_RAW RECORDS_:

---------------

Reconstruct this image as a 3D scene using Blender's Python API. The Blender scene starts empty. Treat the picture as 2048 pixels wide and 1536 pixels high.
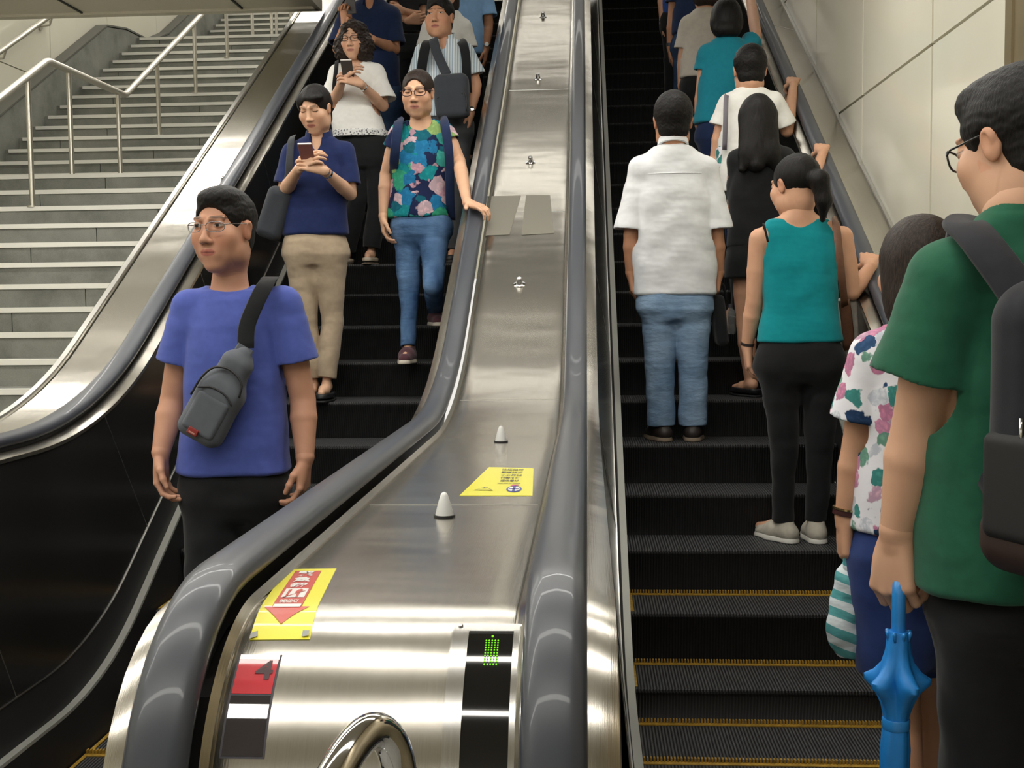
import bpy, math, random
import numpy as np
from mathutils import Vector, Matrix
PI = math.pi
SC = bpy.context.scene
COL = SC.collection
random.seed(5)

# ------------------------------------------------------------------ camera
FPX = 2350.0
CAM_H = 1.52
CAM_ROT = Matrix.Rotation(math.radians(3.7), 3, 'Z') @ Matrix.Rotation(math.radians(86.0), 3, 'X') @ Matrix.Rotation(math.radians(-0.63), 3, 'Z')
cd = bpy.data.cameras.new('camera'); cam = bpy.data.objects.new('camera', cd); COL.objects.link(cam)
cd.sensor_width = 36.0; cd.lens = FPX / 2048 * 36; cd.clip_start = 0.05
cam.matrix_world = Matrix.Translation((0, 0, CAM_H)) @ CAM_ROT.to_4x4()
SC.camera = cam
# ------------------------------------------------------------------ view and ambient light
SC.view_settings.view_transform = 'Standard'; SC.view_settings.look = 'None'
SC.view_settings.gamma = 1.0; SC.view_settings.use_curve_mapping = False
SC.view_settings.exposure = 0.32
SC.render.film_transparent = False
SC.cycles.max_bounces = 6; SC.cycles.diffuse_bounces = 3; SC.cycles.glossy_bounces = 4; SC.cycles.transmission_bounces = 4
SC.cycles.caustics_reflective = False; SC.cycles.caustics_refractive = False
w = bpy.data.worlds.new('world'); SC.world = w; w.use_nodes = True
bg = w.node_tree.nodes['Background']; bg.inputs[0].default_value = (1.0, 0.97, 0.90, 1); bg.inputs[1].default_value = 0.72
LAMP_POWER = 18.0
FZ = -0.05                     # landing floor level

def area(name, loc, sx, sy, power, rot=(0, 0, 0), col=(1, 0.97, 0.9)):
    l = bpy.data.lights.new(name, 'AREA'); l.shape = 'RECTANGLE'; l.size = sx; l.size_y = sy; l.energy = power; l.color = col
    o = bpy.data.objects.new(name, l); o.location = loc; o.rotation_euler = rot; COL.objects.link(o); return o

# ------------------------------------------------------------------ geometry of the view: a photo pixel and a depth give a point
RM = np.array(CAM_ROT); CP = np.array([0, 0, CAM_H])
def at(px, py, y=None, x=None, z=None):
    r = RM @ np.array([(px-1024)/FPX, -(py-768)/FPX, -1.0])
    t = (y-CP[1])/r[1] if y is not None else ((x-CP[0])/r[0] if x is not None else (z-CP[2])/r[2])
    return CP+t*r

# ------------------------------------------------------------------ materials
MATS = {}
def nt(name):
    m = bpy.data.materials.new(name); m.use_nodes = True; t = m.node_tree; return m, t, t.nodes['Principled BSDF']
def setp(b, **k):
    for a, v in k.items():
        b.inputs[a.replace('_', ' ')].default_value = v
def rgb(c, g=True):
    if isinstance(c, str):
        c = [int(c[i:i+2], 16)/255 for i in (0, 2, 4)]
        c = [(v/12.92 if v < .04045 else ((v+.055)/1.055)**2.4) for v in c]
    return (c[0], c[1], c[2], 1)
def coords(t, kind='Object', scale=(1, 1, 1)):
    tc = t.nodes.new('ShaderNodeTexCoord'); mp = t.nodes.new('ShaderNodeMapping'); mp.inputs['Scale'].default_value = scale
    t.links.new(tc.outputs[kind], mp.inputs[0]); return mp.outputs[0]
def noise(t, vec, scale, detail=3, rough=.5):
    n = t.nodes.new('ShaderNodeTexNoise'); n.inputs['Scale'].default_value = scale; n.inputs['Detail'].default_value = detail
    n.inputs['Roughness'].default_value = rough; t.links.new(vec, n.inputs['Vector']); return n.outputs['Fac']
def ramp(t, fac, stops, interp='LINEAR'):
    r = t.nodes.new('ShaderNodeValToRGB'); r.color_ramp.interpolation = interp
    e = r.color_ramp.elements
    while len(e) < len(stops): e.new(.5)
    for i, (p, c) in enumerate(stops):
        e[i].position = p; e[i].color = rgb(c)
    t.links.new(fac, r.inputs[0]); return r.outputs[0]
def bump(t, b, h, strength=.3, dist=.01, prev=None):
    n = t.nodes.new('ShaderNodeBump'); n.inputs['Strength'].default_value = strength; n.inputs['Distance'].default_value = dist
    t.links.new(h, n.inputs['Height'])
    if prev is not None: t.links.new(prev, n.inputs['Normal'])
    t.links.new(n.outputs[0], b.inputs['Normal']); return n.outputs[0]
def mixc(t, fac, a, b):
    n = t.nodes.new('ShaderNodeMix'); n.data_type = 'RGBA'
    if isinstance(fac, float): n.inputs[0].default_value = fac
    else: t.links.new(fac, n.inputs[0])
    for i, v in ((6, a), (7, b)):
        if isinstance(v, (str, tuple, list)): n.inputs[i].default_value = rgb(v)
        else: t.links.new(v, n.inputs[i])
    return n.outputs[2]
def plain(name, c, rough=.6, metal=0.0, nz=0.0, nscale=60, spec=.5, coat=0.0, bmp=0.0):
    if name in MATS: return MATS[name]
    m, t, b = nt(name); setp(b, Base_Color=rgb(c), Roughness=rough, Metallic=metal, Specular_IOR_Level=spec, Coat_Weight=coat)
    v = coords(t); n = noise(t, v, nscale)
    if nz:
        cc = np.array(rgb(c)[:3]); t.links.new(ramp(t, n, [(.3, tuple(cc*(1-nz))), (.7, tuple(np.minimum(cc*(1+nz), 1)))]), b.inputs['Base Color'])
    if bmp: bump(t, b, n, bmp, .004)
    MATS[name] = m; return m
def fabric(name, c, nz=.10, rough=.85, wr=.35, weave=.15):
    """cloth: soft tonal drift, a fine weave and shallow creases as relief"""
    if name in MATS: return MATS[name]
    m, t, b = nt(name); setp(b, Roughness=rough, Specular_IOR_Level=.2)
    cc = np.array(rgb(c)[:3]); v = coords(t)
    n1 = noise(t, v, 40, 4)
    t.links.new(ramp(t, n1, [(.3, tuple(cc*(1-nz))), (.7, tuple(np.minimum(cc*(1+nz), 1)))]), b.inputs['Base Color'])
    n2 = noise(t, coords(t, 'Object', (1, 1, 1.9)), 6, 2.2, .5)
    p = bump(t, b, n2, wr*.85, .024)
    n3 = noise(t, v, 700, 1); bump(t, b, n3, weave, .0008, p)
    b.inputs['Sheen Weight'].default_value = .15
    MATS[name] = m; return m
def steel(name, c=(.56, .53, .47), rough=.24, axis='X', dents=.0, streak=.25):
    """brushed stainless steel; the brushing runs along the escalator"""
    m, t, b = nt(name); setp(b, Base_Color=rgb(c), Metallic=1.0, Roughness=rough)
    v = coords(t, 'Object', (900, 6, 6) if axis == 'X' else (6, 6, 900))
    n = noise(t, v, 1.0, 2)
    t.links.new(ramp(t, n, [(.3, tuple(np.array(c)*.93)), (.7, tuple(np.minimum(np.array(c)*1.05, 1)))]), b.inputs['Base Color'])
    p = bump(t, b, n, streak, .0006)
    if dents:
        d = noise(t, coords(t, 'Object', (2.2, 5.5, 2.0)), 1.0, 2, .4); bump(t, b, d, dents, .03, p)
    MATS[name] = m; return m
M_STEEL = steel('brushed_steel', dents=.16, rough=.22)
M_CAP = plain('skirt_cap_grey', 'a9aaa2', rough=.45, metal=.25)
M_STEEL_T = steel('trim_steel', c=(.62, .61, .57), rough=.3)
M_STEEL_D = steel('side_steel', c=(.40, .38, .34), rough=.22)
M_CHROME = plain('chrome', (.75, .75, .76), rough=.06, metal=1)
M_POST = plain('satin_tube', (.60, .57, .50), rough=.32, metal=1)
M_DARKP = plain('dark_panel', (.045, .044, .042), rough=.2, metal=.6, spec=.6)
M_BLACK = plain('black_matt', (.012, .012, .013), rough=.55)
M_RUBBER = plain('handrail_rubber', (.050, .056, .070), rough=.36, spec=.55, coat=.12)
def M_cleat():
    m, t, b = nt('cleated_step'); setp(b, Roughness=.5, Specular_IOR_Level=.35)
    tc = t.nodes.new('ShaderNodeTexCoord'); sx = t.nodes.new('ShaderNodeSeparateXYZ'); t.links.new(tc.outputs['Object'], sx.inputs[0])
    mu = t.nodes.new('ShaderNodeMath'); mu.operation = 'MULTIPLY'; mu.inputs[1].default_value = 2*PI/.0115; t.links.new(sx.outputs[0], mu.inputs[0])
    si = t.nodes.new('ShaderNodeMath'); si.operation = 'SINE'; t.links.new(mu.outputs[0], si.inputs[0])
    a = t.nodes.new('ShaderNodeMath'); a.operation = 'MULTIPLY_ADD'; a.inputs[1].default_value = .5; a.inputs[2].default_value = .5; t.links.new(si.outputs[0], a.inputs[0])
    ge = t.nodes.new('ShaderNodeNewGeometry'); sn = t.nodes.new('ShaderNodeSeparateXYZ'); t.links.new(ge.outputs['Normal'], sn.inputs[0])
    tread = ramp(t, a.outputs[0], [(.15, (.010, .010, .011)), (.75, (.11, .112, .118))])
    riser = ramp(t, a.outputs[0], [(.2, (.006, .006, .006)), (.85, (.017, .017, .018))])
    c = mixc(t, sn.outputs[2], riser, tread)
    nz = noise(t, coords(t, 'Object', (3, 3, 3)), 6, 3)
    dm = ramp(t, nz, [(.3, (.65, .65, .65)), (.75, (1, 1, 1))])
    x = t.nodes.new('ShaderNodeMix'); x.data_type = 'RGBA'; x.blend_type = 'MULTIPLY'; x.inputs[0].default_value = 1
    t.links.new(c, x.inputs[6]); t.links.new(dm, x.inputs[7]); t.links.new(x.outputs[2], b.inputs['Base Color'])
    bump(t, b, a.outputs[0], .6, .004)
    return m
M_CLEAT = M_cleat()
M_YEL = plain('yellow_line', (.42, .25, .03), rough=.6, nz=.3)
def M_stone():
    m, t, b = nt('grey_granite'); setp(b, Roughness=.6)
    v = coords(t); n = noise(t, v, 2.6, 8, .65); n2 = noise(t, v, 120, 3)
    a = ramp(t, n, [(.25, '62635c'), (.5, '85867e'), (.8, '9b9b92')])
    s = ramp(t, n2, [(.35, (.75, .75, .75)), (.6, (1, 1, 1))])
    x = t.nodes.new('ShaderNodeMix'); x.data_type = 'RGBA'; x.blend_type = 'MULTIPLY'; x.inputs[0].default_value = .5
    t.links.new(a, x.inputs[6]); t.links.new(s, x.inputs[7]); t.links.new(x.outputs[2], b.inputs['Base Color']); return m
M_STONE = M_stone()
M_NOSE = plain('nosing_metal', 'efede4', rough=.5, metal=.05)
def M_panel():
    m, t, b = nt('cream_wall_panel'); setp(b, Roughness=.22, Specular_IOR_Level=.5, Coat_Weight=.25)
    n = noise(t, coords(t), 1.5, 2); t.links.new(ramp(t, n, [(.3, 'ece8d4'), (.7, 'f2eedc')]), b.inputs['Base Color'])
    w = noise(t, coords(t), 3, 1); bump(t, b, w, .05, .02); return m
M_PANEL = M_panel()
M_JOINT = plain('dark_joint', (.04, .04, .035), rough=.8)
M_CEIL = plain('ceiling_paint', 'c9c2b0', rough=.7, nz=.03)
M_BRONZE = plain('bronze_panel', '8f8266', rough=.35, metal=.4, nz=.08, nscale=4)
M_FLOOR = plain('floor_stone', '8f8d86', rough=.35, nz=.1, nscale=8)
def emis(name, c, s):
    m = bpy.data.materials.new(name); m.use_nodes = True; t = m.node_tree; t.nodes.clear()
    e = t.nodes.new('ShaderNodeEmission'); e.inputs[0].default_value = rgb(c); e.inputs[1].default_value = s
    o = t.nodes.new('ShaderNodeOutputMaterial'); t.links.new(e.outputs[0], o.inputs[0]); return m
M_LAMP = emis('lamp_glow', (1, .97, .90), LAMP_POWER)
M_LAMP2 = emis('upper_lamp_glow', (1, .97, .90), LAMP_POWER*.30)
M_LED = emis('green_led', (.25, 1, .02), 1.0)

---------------

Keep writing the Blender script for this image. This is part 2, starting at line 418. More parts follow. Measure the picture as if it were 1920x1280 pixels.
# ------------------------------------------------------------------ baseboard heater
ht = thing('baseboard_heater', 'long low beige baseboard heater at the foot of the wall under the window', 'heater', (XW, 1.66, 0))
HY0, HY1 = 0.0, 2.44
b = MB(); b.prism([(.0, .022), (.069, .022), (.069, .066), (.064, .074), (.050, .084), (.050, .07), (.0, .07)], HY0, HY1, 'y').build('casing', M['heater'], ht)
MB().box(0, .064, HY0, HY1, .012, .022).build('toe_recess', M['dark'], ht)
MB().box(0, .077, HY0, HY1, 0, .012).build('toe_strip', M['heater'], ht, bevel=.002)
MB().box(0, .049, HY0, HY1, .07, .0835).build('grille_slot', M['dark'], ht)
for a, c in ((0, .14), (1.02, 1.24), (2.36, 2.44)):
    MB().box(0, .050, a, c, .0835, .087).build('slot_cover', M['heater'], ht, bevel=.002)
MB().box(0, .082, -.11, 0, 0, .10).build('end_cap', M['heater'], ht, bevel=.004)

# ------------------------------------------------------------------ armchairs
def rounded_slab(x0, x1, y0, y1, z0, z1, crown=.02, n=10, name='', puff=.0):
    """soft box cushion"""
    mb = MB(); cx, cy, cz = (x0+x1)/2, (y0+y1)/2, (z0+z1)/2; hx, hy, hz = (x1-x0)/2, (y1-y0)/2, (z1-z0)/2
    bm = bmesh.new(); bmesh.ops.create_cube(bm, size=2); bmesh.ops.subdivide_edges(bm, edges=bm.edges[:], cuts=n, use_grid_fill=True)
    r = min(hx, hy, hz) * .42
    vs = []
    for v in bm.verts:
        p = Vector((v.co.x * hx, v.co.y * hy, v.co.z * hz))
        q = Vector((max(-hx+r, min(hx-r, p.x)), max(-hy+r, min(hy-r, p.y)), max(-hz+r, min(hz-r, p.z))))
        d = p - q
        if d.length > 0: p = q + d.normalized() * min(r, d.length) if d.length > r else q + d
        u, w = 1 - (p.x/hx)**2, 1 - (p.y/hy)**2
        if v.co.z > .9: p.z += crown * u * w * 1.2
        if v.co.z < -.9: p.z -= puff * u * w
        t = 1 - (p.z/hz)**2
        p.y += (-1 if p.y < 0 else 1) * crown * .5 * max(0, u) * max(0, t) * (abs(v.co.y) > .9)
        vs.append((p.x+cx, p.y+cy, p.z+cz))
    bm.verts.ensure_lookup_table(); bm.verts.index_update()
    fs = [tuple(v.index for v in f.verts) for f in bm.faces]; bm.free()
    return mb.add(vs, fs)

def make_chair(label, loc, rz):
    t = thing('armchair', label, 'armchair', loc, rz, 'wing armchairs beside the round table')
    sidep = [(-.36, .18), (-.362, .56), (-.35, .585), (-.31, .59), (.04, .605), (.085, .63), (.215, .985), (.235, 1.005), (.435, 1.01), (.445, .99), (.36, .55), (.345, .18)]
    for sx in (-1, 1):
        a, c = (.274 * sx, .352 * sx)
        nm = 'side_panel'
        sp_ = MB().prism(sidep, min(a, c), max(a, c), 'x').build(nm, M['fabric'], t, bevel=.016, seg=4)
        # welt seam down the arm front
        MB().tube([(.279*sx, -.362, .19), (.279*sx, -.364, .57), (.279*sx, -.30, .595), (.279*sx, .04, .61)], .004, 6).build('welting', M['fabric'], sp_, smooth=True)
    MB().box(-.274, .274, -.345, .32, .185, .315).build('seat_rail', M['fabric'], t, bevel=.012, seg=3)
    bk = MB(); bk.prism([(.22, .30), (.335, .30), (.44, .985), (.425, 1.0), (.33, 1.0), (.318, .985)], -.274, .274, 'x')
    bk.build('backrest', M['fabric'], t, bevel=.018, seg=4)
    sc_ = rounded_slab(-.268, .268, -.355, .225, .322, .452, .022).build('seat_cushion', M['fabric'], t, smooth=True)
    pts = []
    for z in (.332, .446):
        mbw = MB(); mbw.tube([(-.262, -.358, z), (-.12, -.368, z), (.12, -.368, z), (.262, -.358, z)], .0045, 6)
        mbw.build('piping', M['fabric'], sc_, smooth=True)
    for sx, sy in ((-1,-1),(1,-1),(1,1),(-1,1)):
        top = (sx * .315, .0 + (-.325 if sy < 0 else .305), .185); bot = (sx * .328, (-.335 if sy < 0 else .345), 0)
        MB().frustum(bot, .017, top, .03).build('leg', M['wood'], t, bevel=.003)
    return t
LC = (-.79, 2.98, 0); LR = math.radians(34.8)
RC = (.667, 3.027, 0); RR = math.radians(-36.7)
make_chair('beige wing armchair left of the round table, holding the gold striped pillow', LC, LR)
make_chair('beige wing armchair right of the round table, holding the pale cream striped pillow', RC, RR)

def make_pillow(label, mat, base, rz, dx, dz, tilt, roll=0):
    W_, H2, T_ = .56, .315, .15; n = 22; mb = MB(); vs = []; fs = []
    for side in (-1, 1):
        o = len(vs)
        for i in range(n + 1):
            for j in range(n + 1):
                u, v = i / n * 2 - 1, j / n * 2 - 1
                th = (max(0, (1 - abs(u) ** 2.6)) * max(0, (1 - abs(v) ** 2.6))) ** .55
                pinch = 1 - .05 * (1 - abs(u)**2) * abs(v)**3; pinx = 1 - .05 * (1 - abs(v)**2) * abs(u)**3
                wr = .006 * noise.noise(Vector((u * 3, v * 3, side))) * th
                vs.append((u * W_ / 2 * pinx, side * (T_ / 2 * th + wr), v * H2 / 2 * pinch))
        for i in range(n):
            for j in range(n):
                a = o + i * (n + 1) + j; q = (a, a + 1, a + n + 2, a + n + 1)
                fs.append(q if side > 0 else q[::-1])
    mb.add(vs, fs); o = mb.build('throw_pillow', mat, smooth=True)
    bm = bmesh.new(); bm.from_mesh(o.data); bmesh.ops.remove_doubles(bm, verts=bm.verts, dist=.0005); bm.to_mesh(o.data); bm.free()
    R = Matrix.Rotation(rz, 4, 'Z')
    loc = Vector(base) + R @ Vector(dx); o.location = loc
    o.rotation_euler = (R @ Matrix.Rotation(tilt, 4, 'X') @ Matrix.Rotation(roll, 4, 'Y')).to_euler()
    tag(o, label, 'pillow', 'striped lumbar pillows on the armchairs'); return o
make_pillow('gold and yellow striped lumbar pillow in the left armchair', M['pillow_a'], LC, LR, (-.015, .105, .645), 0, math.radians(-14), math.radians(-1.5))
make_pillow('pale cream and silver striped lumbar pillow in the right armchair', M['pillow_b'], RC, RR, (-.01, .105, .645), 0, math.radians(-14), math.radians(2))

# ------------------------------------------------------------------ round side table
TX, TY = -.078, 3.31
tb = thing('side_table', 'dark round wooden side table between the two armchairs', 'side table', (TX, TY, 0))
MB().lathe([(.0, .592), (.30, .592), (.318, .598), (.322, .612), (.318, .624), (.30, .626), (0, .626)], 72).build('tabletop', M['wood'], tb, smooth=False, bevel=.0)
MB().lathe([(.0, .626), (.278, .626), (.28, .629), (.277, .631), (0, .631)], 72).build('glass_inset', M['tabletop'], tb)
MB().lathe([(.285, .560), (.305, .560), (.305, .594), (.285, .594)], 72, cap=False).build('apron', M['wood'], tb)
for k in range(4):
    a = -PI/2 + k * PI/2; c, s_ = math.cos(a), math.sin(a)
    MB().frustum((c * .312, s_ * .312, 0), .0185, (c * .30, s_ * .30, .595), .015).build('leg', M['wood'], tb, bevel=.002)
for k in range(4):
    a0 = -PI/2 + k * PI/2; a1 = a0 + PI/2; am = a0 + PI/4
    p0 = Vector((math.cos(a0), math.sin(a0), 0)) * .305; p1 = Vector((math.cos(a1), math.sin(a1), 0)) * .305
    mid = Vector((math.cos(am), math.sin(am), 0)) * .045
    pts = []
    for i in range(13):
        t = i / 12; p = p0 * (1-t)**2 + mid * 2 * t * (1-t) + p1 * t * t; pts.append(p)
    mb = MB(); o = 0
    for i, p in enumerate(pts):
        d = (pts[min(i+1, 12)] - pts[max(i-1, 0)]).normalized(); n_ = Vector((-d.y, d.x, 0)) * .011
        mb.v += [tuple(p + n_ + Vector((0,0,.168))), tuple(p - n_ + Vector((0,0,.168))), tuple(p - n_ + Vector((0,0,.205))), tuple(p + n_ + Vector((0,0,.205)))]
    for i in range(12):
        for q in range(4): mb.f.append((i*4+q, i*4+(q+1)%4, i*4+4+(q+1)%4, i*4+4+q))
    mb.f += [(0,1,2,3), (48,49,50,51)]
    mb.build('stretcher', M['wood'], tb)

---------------

_REQUEST_: Give back the exact lines above, running from the one that has "Reconstruct this image" through the one that has "random.seed(5)", with nothing added and no pictures.

_IN RESPONSE_:
Reconstruct this image as a 3D scene using Blender's Python API. The Blender scene starts empty. Treat the picture as 2048 pixels wide and 1536 pixels high.
import bpy, math, random
import numpy as np
from mathutils import Vector, Matrix
PI = math.pi
SC = bpy.context.scene
COL = SC.collection
random.seed(5)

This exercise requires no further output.